José Mª Castillo, 15-Julio-2012
Este artículo de José Mª Castillo, tan ceñido al evangelio como a la actualidad, es la segunda parte del que publicó en su blog el 10 de julio: El dinero y el Evangelio: lavado de dinero. Me temo que “el clamor que le arrancan a mi pueblo sus capataces” no lo van a oír los autoproclamados representantes de Dios, más atentos a otras voces alagüeñas en San Justo o Castelgandolfo. Gracias, José María, por hacer resonar con libertad la voz del pueblo y de Jesús. AD. (ATRIO)
El efecto más perverso que seguramente produce la abundancia de dinero (“chrêma”) (Mc 10, 23; Lc 18, 24) es que, en un número de casos muy alto y muy alarmante, al rico, al que disfruta de patrimonio y fortuna (“hypárchonta”) (Lc 8, 3; 11, 21; 12, 15. 33. 44; 14, 33; 16, 1. 14; 19, 8), lo hace insensible ante el sufrimiento de los demás.
Lo estamos viendo estos días.
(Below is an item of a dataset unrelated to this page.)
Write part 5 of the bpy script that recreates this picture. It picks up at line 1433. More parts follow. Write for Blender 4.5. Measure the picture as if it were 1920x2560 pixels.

Y España entera lo sabe. Para recortar 65.000 millones de euros, este año y el que viene, el Gobierno del PP ha tomado una serie de medidas que agravan más el sufrimiento de los que menos tienen y menos ganan, al tiempo que amplía y mejora la ya privilegiada situación de los ricos. Y cuando el presidente Rajoy anuncia sus medidas de ajuste en el Parlamento, la gente de su partido aplaude las decisiones que van a hundir más en la miseria a los que peor lo pasan, sin que faltara el repugnante grito de la elegante rubia: “¡Que se jodan!”. ¿Puede haber mayor insensibilidad ante el sufrimiento ajeno? Como acaba de decir el conocido escritor Juan José Millás, “a la mierda los enfermos, los pobres y los viejos y bienvenidos los chorizos de siempre. ¿Viva Gürtel!”
Se comprende que el Evangelio sea tan duro cuando habla de la insensibilidad ante el sufrimiento de los más desgraciados. El relato más duro sobre este penoso asunto es la parábola del rico epulón y el pobre Lázaro (Lc 16, 19-31). El hecho es que Jesús presenta el caso de dos hombres que viven en la misma casa: uno bien instalado en su mansión; el otro en el “portal” (“pylôn”, parte del edificio que está dentro de la puerta) (M. Zerwick). Uno, el rico, vestido con refinamiento y “banqueteando todos los días”; el otro, un pobre, tirado en el portal, y tan rematadamente mal, que estaba “cubierto de llagas” y anhelando poder comer algo de lo que tiraba el rico. Y ni eso se lo daban, Más aún, la miseria de este hombre era tal, que “incluso se le acercaban los perros para lamerle las llagas”.
Una situación así, mantenida durante ni se sabe el tiempo, es el retrato perfecto de una gran canallada: la insensibilidad del rico ante el dolor del pobre. La misma insensibilidad del sacerdote y el levita, que, según la parábola del buen samaritano (Lc 10, 30-35), pasaron de largo cuado vieron al moribundo, robado y apaleado, en la cuneta del camino. En este caso, la insensibilidad que es, no sólo egoísta sino además inconsciente, cuando a la seguridad “egoísta”, que proporciona el dinero, se suma la seguridad, “con buena conciencia”, que nos da la religión. Los observantes, que no tienen problema económico alguno, son la gente seguramente más insensible ante el sufrimiento humillante de los pobres. Su “generosidad” no suele pasar de la limosna, pero manteniendo la desigualdad y la distancia entre el rico y el pobre. Y para eso, la resignación que proporcionan las creencias es un argumento bastante eficaz.
Lo que estamos pasando y sufriendo con esto de la crisis tiene mucho que ver con la insensibilidad ante el sufrimiento de los pobres. ¿Qué explicación tiene, si no, que los obispos se pongan a hablar del amor familiar cuando hay tanta gente al borde del suicidio? ¿Cómo se explica que la “derecha más religiosa” sea la que ha legislado las medidas más duras contra los pobres, haciendo la vista gorda ante la abundancia de los más ricos? Y nuestros obispos siguen callados. ¿Por qué no se echan ahora a la calle como lo hicieron cuando aquello de los homosexuales? ¿Por qué será que la religión hace a los hombres de Iglesia tan sensibles en unas cosas y tan insensibles en otras? ¡Qué raro es todo esto!